In such circumstances, the infighting at SFI when it leaked to the media was always going to become a significant public controversy.
On May 27th the SFI board sacked Nolan.
Clinch told him it could not ignore the breakdown in his relationship with his senior executive staff.
“In the board’s view, the management of the Foundation is not functioning effectively, and the Board cannot allow that situation to continue such that the Foundation is at serious risk of being unable to perform its statutory responsibilities.”
An independent investigator brought in by the SFI board found Nolan had not breached corporate governance or engaged in bullying but had displayed “inappropriate behaviour” towards senior managers, which was at the “upper level” in respect of two individuals.
A protected disclosures group, made up of three board members, agreed, as did the full board.
But Clinch told Nolan in his dismissal letter that it “is neither in the Foundation’s interest or yours to initiate a disciplinary process on foot of the protected disclosure group’s report”.
Instead it fired him under a clause in his contract which allowed SFI to terminate his employment by giving three months’ notice in writing.
Nolan subsequently went to the High Court and secured an interim order halting his dismissal.
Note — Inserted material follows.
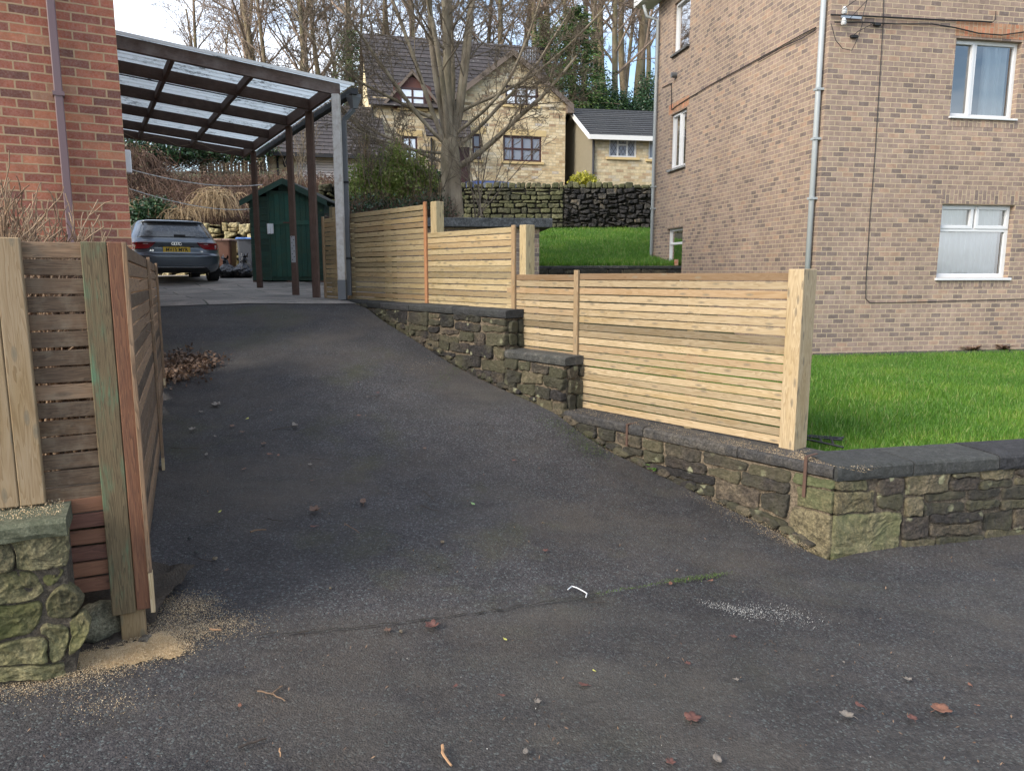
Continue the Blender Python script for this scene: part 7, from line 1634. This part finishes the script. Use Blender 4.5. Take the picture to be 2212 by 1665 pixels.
for i, (p, s) in enumerate([(z7(1617, 1387), .014), (z7(388, 1478), .015), (z8(1805, 270), .011), (z7(2158, 1283), .010), (z7(1005, 1232), .008), (z8(1488, 73), .009)]): rock('small pale pebble lying on the tarmac', gnd(*p) + Vector((0, 0, s * .4 + .008)), s, i + .3, 'mortar', 'pale pebbles on the tarmac', 'pebble', 'pebble')
for i, (p, s) in enumerate([(z7(285, 1440), .013), (z7(105, 1530), .020), (z7(1590, 1520), .012), (z7(250, 1365), .012)]): rock('small dark pebble lying on the tarmac', gnd(*p) + Vector((0, 0, s * .4 + .008)), s, i + 7.3, 'coping', 'dark pebbles on the tarmac', 'pebble', 'pebble')
# leaves
LM = {k: simple('leaf ' + k, c, .6, nscale=60, var=.4, bump=.5) for k, c in dict(red=(.12, .05, .038), brown=(.13, .075, .05), pale=(.20, .17, .14), yellow=(.50, .48, .12), green=(.22, .36, .14), orange=(.20, .09, .055)).items()}
def leaf(q, s, col, seed, lobed=False, curl=.25, lab=None):
    rl = random.Random(seed); n = 26; pts = []
    for i in range(n):
        t = 2 * math.pi * i / n
        r = (.5 + .0 * t) if not lobed else .30 + .24 * abs(math.cos(t * 2.5)) ** .8
        x = math.cos(t) * r * s; y = math.sin(t) * r * s * (.55 if not lobed else 1.); y *= (1 + .12 * rl.uniform(-1, 1)); pts.append((x, y))
    def lift(x, y): return s * curl * ((x / s) ** 2 * 1.6 + abs(y / s) * .7) + mnoise.noise((x / s * 3, y / s * 3, seed)) * s * .10 + .004
    mb = MB()
    rings = [[(x * f, y * f) for x, y in pts] for f in (1, .6, .25)]
    for a, b in zip(rings, rings[1:]):
        for i in range(n):
            P = [a[i], a[(i + 1) % n], b[(i + 1) % n], b[i]]; mb.face([(x, y, lift(x, y)) for x, y in P])
    for i in range(n): x, y = rings[-1][i]; x2, y2 = rings[-1][(i + 1) % n]; mb.face([(x, y, lift(x, y)), (x2, y2, lift(x2, y2)), (0, 0, lift(0, 0))])
    mb.tube([(-.45 * s, 0, lift(-.45 * s, 0)), (-.8 * s, .05 * s, .006)], .0011, 4)
    o = mb.build('fallen_leaf', LM[col], None, smooth=True, local=True, merge=True); so = o.modifiers.new('thickness', 'SOLIDIFY'); so.thickness = .0006
    o.location = q + Vector((0, 0, .009)); sl = Vector((Hs(q.x - .05, q.y) - Hs(q.x + .05, q.y), Hs(q.x, q.y - .05) - Hs(q.x, q.y + .05), .1)).normalized(); o.rotation_euler = (sl.to_track_quat('Z', 'Y') @ __import__('mathutils').Euler((0, 0, rl.uniform(0, 6.28))).to_quaternion()).to_euler()
    gp = {'red': 'russet leaves on the tarmac', 'brown': 'brown leaves on the tarmac', 'pale': 'pale dried leaves on the tarmac', 'orange': 'russet leaves on the tarmac', 'yellow': 'yellow leaves on the tarmac', 'green': None}[col]
    tag(o, lab or {'red': 'small russet fallen leaf lying on the dark tarmac', 'orange': 'small russet fallen leaf lying on the dark tarmac', 'brown': 'small dark brown fallen leaf on the tarmac', 'pale': 'pale dried fallen leaf on the dark tarmac', 'yellow': 'tiny yellow fallen leaf on the dark tarmac'}.get(col), 'leaf', None if lab else gp)
big_l = [(z8(1942, 252), .085, 'red', True, .7, 'crumpled dark red leaf just below the tarmac seam'), (z6(1900, 592), .10, 'orange', True, .3, 'large orange maple leaf at the lower right of the pavement'), (z6(975, 622), .09, 'red', True, .2, 'flattened red leaf at the bottom centre-right of the pavement'),
         (z7(265, 778), .07, 'pale', True, .5, 'pale lobed leaf near the left fence, below the leaf pile'), (z7(1780, 1180), .05, 'green', False, .1, 'fresh green leaf in the middle of the driveway'), (z7(820, 760), .09, 'pale', False, .8, 'long curled pale leaf beside a twig in mid driveway'),
         (z6(1550, 618), .07, 'pale', True, .6, 'curled pale leaf above the pavement edge at lower right'), (z7(925, 1220), .10, 'brown', True, .7, 'clumped brown leaf in the centre of the driveway'), (z7(1187, 1172), .10, 'brown', False, .5, 'long rolled brown leaf standing out in the driveway centre')]
for i, (p, s, c_, lo, cu_, lb) in enumerate(big_l): leaf(gnd(*p), s * .75, c_, i * 1.7, lo, cu_, lb)
small = [(z7(480, 760), .05, 'brown'), (z7(535, 792), .05, 'brown'), (z7(388, 815), .035, 'pale'), (z7(650, 855), .05, 'brown'), (z7(730, 918), .04, 'orange'), (z7(680, 912), .045, 'orange'), (z7(395, 642), .09, 'pale'), (z7(545, 992), .05, 'brown'), (z7(413, 1224), .035, 'yellow'), (z7(2170, 1435), .04, 'red'), (z7(2000, 945), .04, 'red'),
         (z7(540, 315), .035, 'yellow'), (z7(1520, 880), .035, 'brown'), (z7(290, 348), .05, 'pale'), (z7(1160, 522), .03, 'brown'), (z7(690, 675), .035, 'brown'), (z7(910, 1055), .03, 'brown'), (z7(1165, 702), .04, 'orange'), (z7(1262, 378), .03, 'red'), (z7(920, 1305), .05, 'red'), (z7(340, 915), .05, 'pale'), (z7(900, 968), .035, 'pale'),
         (z6(895, 122), .045, 'orange'), (z6(1045, 110), .04, 'orange'), (z6(1130, 320), .035, 'red'), (z6(280, 330), .025, 'yellow'), (z6(610, 447), .018, 'yellow'), (z6(400, 563), .035, 'pale'), (z6(570, 500), .05, 'red'), (z6(1600, 578), .05, 'red'), (z6(1795, 625), .045, 'red'), (z6(2040, 577), .02, 'orange'), (z6(1540, 415), .02, 'pale'), (z6(1140, 480), .025, 'pale'),
         (z6(270, 540), .03, 'red'), (z6(95, 505), .03, 'red'), (z6(895, 790), .04, 'red'), (z6(1070, 780), .06, 'pale'), (z6(355, 752), .04, 'pale'), (z6(960, 420), .03, 'red'), (z8(1080, 607), .03, 'orange'), (z6(2010, 500), .03, 'orange'), (z6(1780, 480), .04, 'pale'), (z7(1210, 600), .03, 'pale'), (z7(450, 1540), .03, 'brown'), (z8(1745, 265), .04, 'brown')]
for i, (p, s, c_) in enumerate(small): leaf(gnd(*p), s * .85, c_, 50 + i * 1.3, i % 3 == 0, .35)
# leaf pile and twig litter by the left fence
cs = [gnd(376, 800), gnd(410, 790), gnd(368, 785), gnd(440, 798), gnd(372, 815)]; idx = rd.integers(0, 5, 1500); A = np.array([c[:2] for c in cs])[idx] + rd.normal(0, 1, (1500, 2)) * np.array([.09, .17]); A = A[A[:, 0] > -3.15 - (A[:, 1] - 6.6) * .41 - .12]; hz = .06 * np.exp(-((A[:, 0] + 3.0) ** 2) / .12) * rd.random(len(A)); P = np.column_stack([A, H(A[:, 0], A[:, 1]) + .012 + hz]); v, f = leaf_quads(P, rd.uniform(.02, .065, len(P)), rd, up=1.5, aspect=.6); o_ = np_mesh('leaf_pile', v, f, MT['leaf_dead'], None, tone=rd.random((len(P), 3))); tag(o_, 'dark pile of dead leaves heaped against the left fence', 'leaf pile', kind='stuff')
# scattered specks of litter
def onroad(n):
    out = []
    while len(out) < n:
        px, py = rd.uniform(60, 2200), rd.uniform(680, 1660)
        if py < 1200 and (px < 360 or px > 740 + (py - 650) * 1.9): continue
        q = gnd(px, py); out.append((q.x, q.y))
    return np.array(out)
pts = onroad(650); chips('bark_specks', 'tiny scraps of bark and leaf scattered over the tarmac', 'litter', pts, rd.uniform(.006, .022, len(pts)), 'leaf_dead', aspect=.35)
pts = onroad(160); chips('grit', 'pale specks of grit scattered over the tarmac', 'grit', pts, rd.uniform(.003, .008, len(pts)), 'powder')
# crack along the seam
cm_ = MB(); G_ = [gnd(*p) for p in ((545, 1376), (640, 1370), (760, 1360), (880, 1346), (1000, 1331), (1090, 1318), (1200, 1300), (1300, 1284))]; L_ = []
for a, b in zip(G_, G_[1:]):
    for t in np.arange(0, 1, .05): p_ = a + (b - a) * float(t); L_.append(Vector((p_.x, p_.y + mnoise.noise((p_.x * 14, 0, 0)) * .018 + mnoise.noise((p_.x * 60, 0, 4)) * .006, 0)))
for i, (a, b) in enumerate(zip(L_, L_[1:])):
    w1_ = max(0, .004 + mnoise.noise((a.x * 22, 3, 0)) * .008); w2_ = max(0, .004 + mnoise.noise((b.x * 22, 3, 0)) * .008)
    if w1_ + w2_ < .001: continue
    za, zb2 = Hs(a.x, a.y) + .0115, Hs(b.x, b.y) + .0115; cm_.face([(a.x, a.y - w1_, za), (b.x, b.y - w2_, zb2), (b.x, b.y + w2_, zb2), (a.x, a.y + w1_, za)])
o_ = cm_.build('tarmac_crack', MT['gap']); o_['kind'] = 'structure'
# twigs
MT['stick'] = simple('brown stick', (.16, .10, .06), .85, nscale=40, var=.4); MT['stick_dark'] = simple('dark wet twig', (.045, .032, .024), .8, nscale=40, var=.4); MT['stick_light'] = simple('orange brown stick', (.36, .21, .11), .8, nscale=40, var=.3)
def twig(ps, r, mat, lab, extra=(), grp=None):
    mb = MB()
    for chain in (ps, *extra):
        G_ = [gnd(*p) + Vector((0, 0, .012 + r)) for p in chain]; out = []
        for a, b in zip(G_, G_[1:]):
            for t in (0, .33, .66): out.append(a + (b - a) * t + Vector((random.gauss(0, .002), random.gauss(0, .002), random.random() * .003)))
        out.append(G_[-1]); mb.tube(out, [r * (1 - .4 * i / len(out)) for i in range(len(out))], 6)
    tag(mb.build('twig', MT[mat], None, smooth=True), lab, 'twig', grp)
twig([z6(45, 735), z6(52, 775), z6(80, 808)], .006, 'stick_light', 'stout orange-brown bent stick at the bottom centre'); twig([z8(1162, 545), z8(1225, 560), z8(1285, 588)], .0035, 'stick', 'forked brown twig on the lower left pavement', extra=([z8(1225, 558), z8(1272, 520)],))
twig([z8(1075, 800), z8(1140, 778), z8(1200, 760)], .005, 'stick_dark', 'dark straight twig near the bottom left of the pavement'); twig([z7(695, 785), z7(760, 770), z7(820, 762)], .004, 'stick_dark', 'thin dark twig touching the curled pale leaf'); twig([z7(575, 1340), z7(620, 1328), z7(665, 1327)], .006, 'stick', 'flat brown bark strip on the left side of the driveway')
twig([z7(1510, 1110), z7(1545, 1140), z7(1575, 1165)], .003, 'stick_dark', 'thin dark twig lying diagonally in the driveway centre'); twig([z7(1085, 1290), z7(1120, 1310), z7(1165, 1340)], .003, 'stick', 'thin brown twig in the lower middle of the driveway'); twig([z8(945, 264), z8(998, 267)], .005, 'stick_light', 'short pale chip of wood at the end of the sawdust')
twig([z7(250, 830), z7(300, 440 + 10), z7(345, 470)] if False else [z7(255, 430), z7(300, 452), z7(345, 470)], .005, 'stick', 'brown stick sticking out of the leaf pile'); twig([z8(1258, 805), z8(1263, 840)], .003, 'stick_light', 'tiny pale twig at the bottom edge left of centre')
for i, (a, b) in enumerate([(z7(900, 938), z7(990, 938)), (z7(1500, 1193), z7(1595, 1222)), (z7(670, 1262), z7(750, 1276)), (z7(980, 195), z7(1040, 193)), (z7(1225, 600), z7(1305, 595)), (z7(150, 880), z7(300, 882)), (z8(1340, 283), z8(1420, 262)), (z6(1265, 335), z6(1288, 352)), (z6(590, 193), z6(652, 190)), (z7(300, 1480), z7(370, 1495))]): twig([a, ((a[0] + b[0]) / 2, (a[1] + b[1]) / 2 + 1), b], .0025, 'stick_dark', 'short thin twig lying on the dark tarmac', grp='small twigs on the tarmac')
# white plastic strap
mb = MB(); G_ = [gnd(*z6(*p)) + Vector((0, 0, .016)) for p in ((513, 145), (528, 133), (545, 138), (568, 150), (584, 160), (580, 174))]; out = []
for a, b in zip(G_, G_[1:]): out += [a, (a + b) / 2]
out.append(G_[-1]); mb.tube(out, .0032, 6); tag(mb.build('plastic_strap', MT['upvc'], None, smooth=True), 'bent strip of white plastic lying by the tarmac seam', 'strap')
# weed at the foot of the right wall
def rosette(px, py, n, L, seed, lab, mat='leaf_shrub', q=None):
    q = q or gnd(px, py); rg_ = np.random.default_rng(seed); V, Fq = [], []
    for i in range(n):
        az = rg_.uniform(0, 6.28); l = L * rg_.uniform(.6, 1.2); el = rg_.uniform(.15, .8); m = 5; w_ = l * .14; d = np.array([math.cos(az), math.sin(az)]); s_ = np.array([-d[1], d[0]])
        for k in range(m + 1): t = k / m; r = l * t * math.cos(el * (1 - .4 * t)); z = l * math.sin(el) * t * (1.4 - .9 * t); ww = w_ * math.sin(math.pi * (.12 + .86 * t)); V += [[q.x + d[0] * r + s_[0] * ww, q.y + d[1] * r + s_[1] * ww, q.z + z], [q.x + d[0] * r - s_[0] * ww, q.y + d[1] * r - s_[1] * ww, q.z + z + ww * .3]]
        b = i * (m + 1) * 2
        for k in range(m): Fq.append([b + 2 * k, b + 2 * k + 2, b + 2 * k + 3, b + 2 * k + 1])
    o = np_mesh('weed', np.array(V), np.array(Fq), MT[mat], None, tone=np.clip(rg_.random((len(Fq), 3)) * .5 + .35, 0, 1)); tag(o, lab, 'weed'); return o
MT['leaf_weed'] = leaf_mat('fresh weed leaves', [(0, (.05, .14, .02)), (1, (.16, .30, .05))]); rosette(1418, 1015, 26, .09, 5, 'small bright green weed growing at the foot of the right-hand wall', 'leaf_weed')
for i, (px, py, lab) in enumerate([(2095, 760, 'reddish seedling clump at the foot of the brick flats, nearest the slatted fence post'), (2160, 756, 'small weed in the path joint under the lower window of the flats')]):
    a, z = onplane(px - (0 if i else 0), py, BC, BR); q = V2(BC, BR, a, LZ + .03, BRn, .08); rosette(0, 0, 30, .22, 60 + i, lab, 'leaf_red' if i == 0 else 'leaf_dead', q)
# folded dark lattice on the grass behind the wall
fr = thing('metal_frame', 'dark folded metal frame lying on the grass behind the end fence post', 'frame', (2.6, 5.6, LZ)); mb = MB()
def lp(px, py, z=-1.29): r = ray(px, py); k = z / r[2]; return Vector((r[0] * k, r[1] * k, z))
for a, b in (((1742, 940), (1822, 946)), ((1742, 948), (1822, 966)), ((1822, 944), (1806, 950)), ((1770, 942), (1775, 955)), ((1795, 944), (1800, 960)), ((1742, 943), (1820, 950))): A, B = lp(*a), lp(*b); mb.tube([A, B], .008, 4)
mb.build('bars', MT['black_pipe'], fr)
But the court on Friday refused to extend this until the full trial of Nolan’s case.
The judge said when the full case was heard Nolan may “be able to show that this was, in substance, a dismissal for misconduct”.
“But on the state of the evidence to date, he has not succeeded in establishing a strong case.”
But where does this now leave Nolan?
Certainly the court ruling represented a blow to his prospects of returning to SFI.
“There must be a very serious question over whether this is an employer/employee relationship which could ever be repaired, even if the plaintiff ultimately succeeded in these proceedings,” the judge said.
But SFI will not be around as a stand-alone body for much longer.
The judge said Nolan’s concern “seems at least as much with the potential impact on his position as designated CEO of the new organisation, Research Ireland, as with his entitlement to continue as director general of SFI”.
The judge pointed out that SFI had confirmed in the proceedings that Nolan had not been dismissed for misconduct.
He suggested Nolan would not necessarily lose out on becoming head of the new Research Ireland organisation which was a matter for the new Minister for Higher Education, Patrick O’Donovan.
O’Donovan’s department has not announced a date for the official commencement of the agency. On Friday it said it would not be appropriate to comment on potential future arrangements at this stage.
Sources close to Nolan said he was considering all his legal options.